Silver medalist Reira Iwabuchi, left, gold medalist Kokomo Murase, center, and bronze medalist Mari Fukada pose following the snowboard big air competition at the Snowboard, Freestyle and Freeski World Championships in St. Moritz, Switzerland, on Friday.
17:20 JST, March 29, 2025
ST. MORITZ, Switzerland (AP) — Italian snowboarder Michela Moioli finally earned an elusive world championship gold medal despite finishing the race on her back on Friday.
Moioli and Charlotte Bankes fell at the line in a photo finish to the snowboard cross event. A replay showed Maioli’s board crossed a few inches ahead of her British rival’s as they slid over the line on their backs.
Moioli lay flat back on the snow and appeared to be sobbing as she was warmly embraced by Bankes, the 2021 world champion.
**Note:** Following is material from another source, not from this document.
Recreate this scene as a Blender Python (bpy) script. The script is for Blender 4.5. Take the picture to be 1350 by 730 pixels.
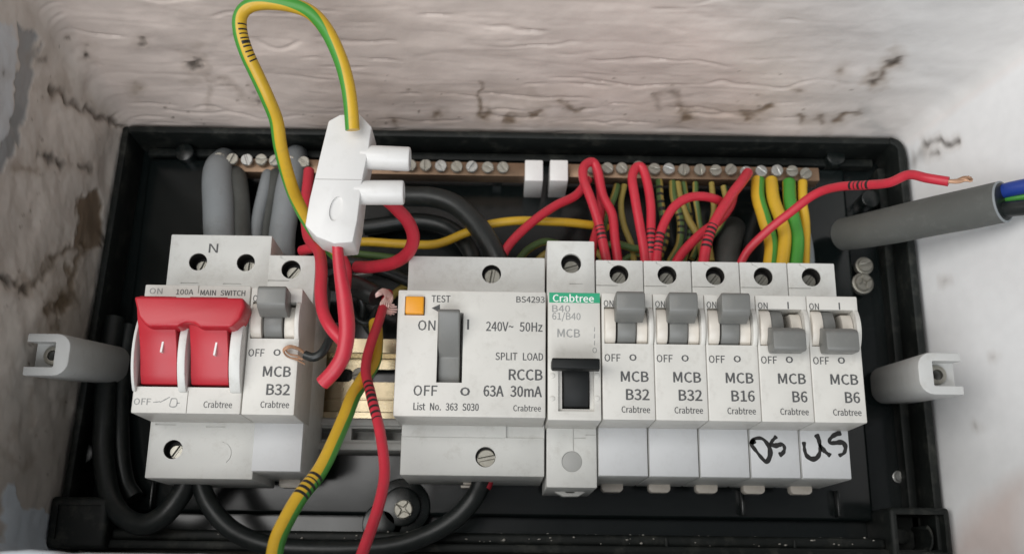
import bpy, bmesh, math, random
import numpy as np
from mathutils import Vector, Matrix

random.seed(7)
rng = np.random.default_rng(11)
S = 0.001                       # everything below is measured in millimetres
scene = bpy.context.scene
for o in list(bpy.data.objects):
    bpy.data.objects.remove(o)
C = scene.collection

# ------------------------------------------------------------------ camera
FPX, D = 1350.0, 415.0          # focal length in photo pixels, camera distance (mm) from the back of the board
CR = np.array([0.99984977, -0.01482385, 0.008983])       # world x in camera axes (right, up, forward)
CN = np.array([-0.01279321, -0.28145053, 0.95949045])    # into the wall
CZ = np.array([0.01169507, 0.95946123, 0.28159789])      # world up
CR /= np.linalg.norm(CR)
def P(u, v, d):
    r = np.array([(u - 675) / FPX, -(v - 365) / FPX, 1.0])
    w = np.array([r @ CR, r @ CN, r @ CZ])
    p = w * ((D - d) / w[1])
    return (p[0], d, p[2])
def PX(u, v, d): return P(u, v, d)[0]
def PZ(u, v, d): return P(u, v, d)[2]
def Qn(X, d, Z):
    c = X[..., None] * CR + (D - d)[..., None] * CN + Z[..., None] * CZ
    return 675 + FPX * c[..., 0] / c[..., 2], 365 - FPX * c[..., 1] / c[..., 2]

cd = bpy.data.cameras.new("camera")
cam = bpy.data.objects.new("camera", cd); C.objects.link(cam)
R = Matrix(((CR[0], CR[1], -CR[2]), (CN[0], CN[1], -CN[2]), (CZ[0], CZ[1], -CZ[2]))).to_4x4()
cam.matrix_world = Matrix.Translation((0, -D * S, 0)) @ R
cd.sensor_width = 36; cd.lens = 36; cd.clip_start = 0.01; cd.clip_end = 50
cd.dof.use_dof = True; cd.dof.focus_distance = 0.35; cd.dof.aperture_fstop = 13
scene.camera = cam

# ------------------------------------------------------------------ light
world = bpy.data.worlds.new("World"); scene.world = world; world.use_nodes = True
world.node_tree.nodes["Background"].inputs[0].default_value = (0.90, 0.95, 1.0, 1)
world.node_tree.nodes["Background"].inputs[1].default_value = 0.17
def area(name, loc, target, sx, sy, power, col):
    l = bpy.data.lights.new(name, 'AREA'); l.shape = 'RECTANGLE'; l.size = sx; l.size_y = sy
    l.energy = power; l.color = col
    o = bpy.data.objects.new(name, l); C.objects.link(o); o.location = loc
    o.rotation_euler = (Vector(target) - Vector(loc)).to_track_quat('-Z', 'Y').to_euler()
    return o
area("window_light", (-0.85, -1.4, 0.16), (0, 0, 0.09), 1.5, 0.8, 17.5, (1.0, 0.985, 0.96))
area("room_light", (-0.1, -1.2, -0.75), (0, 0, 0.1), 1.2, 0.7, 12.5, (0.93, 0.965, 1.0))
scene.view_settings.view_transform = 'Standard'; scene.view_settings.look = 'None'
scene.view_settings.exposure = 0; scene.view_settings.gamma = 1
scene.render.engine = 'CYCLES'

# ------------------------------------------------------------------ materials
def mat(name, col, rough=0.45, metal=0.0, var=0.06, vscale=120, bump=0.0, bscale=900, rvar=0.08, spec=0.5, dirt=None, dirt_amt=0.0, dscale=260):
    m = bpy.data.materials.new(name); m.use_nodes = True
    nt = m.node_tree; b = nt.nodes["Principled BSDF"]
    tc = nt.nodes.new("ShaderNodeTexCoord")
    n = nt.nodes.new("ShaderNodeTexNoise"); n.inputs["Scale"].default_value = vscale; n.inputs["Detail"].default_value = 6
    nt.links.new(tc.outputs["Object"], n.inputs["Vector"])
    mx = nt.nodes.new("ShaderNodeMix"); mx.data_type = 'RGBA'
    mx.inputs[6].default_value = (*[max(0, c * (1 - var)) for c in col], 1)
    mx.inputs[7].default_value = (*[min(1, c * (1 + var)) for c in col], 1)
    nt.links.new(n.outputs["Fac"], mx.inputs[0])
    out = mx.outputs[2]
    if dirt is not None:
        n2 = nt.nodes.new("ShaderNodeTexNoise"); n2.inputs["Scale"].default_value = dscale; n2.inputs["Detail"].default_value = 8; n2.inputs["Roughness"].default_value = 0.7
        nt.links.new(tc.outputs["Object"], n2.inputs["Vector"])
        rp = nt.nodes.new("ShaderNodeMapRange"); rp.inputs[1].default_value = 0.52; rp.inputs[2].default_value = 0.78; rp.inputs[3].default_value = 0; rp.inputs[4].default_value = dirt_amt
        nt.links.new(n2.outputs["Fac"], rp.inputs[0])
        m2 = nt.nodes.new("ShaderNodeMix"); m2.data_type = 'RGBA'; m2.inputs[7].default_value = (*dirt, 1)
        nt.links.new(rp.outputs[0], m2.inputs[0]); nt.links.new(out, m2.inputs[6]); out = m2.outputs[2]
    nt.links.new(out, b.inputs["Base Color"])
    rr = nt.nodes.new("ShaderNodeMapRange"); rr.inputs[3].default_value = max(0.03, rough - rvar); rr.inputs[4].default_value = min(1, rough + rvar)
    nt.links.new(n.outputs["Fac"], rr.inputs[0]); nt.links.new(rr.outputs[0], b.inputs["Roughness"])
    b.inputs["Metallic"].default_value = metal; b.inputs["Specular IOR Level"].default_value = spec
    if bump:
        nb = nt.nodes.new("ShaderNodeTexNoise"); nb.inputs["Scale"].default_value = bscale; nb.inputs["Detail"].default_value = 4
        nt.links.new(tc.outputs["Object"], nb.inputs["Vector"])
        bp = nt.nodes.new("ShaderNodeBump"); bp.inputs["Strength"].default_value = bump; bp.inputs["Distance"].default_value = 0.0004
        nt.links.new(nb.outputs["Fac"], bp.inputs["Height"]); nt.links.new(bp.outputs[0], b.inputs["Normal"])
    return m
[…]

“I made it. I can’t really believe it that I’m a world champion, it sounds weird to me still,” Moioli said with a laugh.
Julia Pereira de Sousa of France was third.
Moioli, who won Olympic gold in the snowboard cross in 2018, had never triumphed at the freestyle skiing and snowboard world championships in four previous attempts.
She won bronze in 2015, 2017 and 2019 and silver in 2021. Moioli, who also had two silver medals from team events, missed the last world championships through injury.
Eliot Grondin of Canada also won a first world title in the men’s event.
Defending champion Jakob Dusek and Austrian compatriot Alessandro Hammerle — the Olympic champion — were working together for one of them to take the victory but they came into contact on the final bend, allowing Grondin to sneak through for the win.
Loan Bozzolo of France was second, with Hammerle third.
Grondin won bronze at the worlds in 2021 and secured silver in the 2022 Olympic Games, when he also took home bronze in the team event.
Ryoma Kimata and Kokomo Murase achieved a Japan men’s and women’s snowboard big air double triumph.
Japan won five of the six medals.
Murase became the first Japanese woman to win the big air gold and led a 1-2-3 sweep along with Reira Iwabuchi and Mari Fukada. Another teammate, Momo Suzuki, was fourth.
Kimata overcame compatriot and 2023 champion Taiga Hasegawa with his third and last run — nose still bleeding from a heavy fall in his second run — to win his first major title.
The 16-year-old Oliver Martin of the U.S. was third, adding to his slopestyle bronze from a week ago.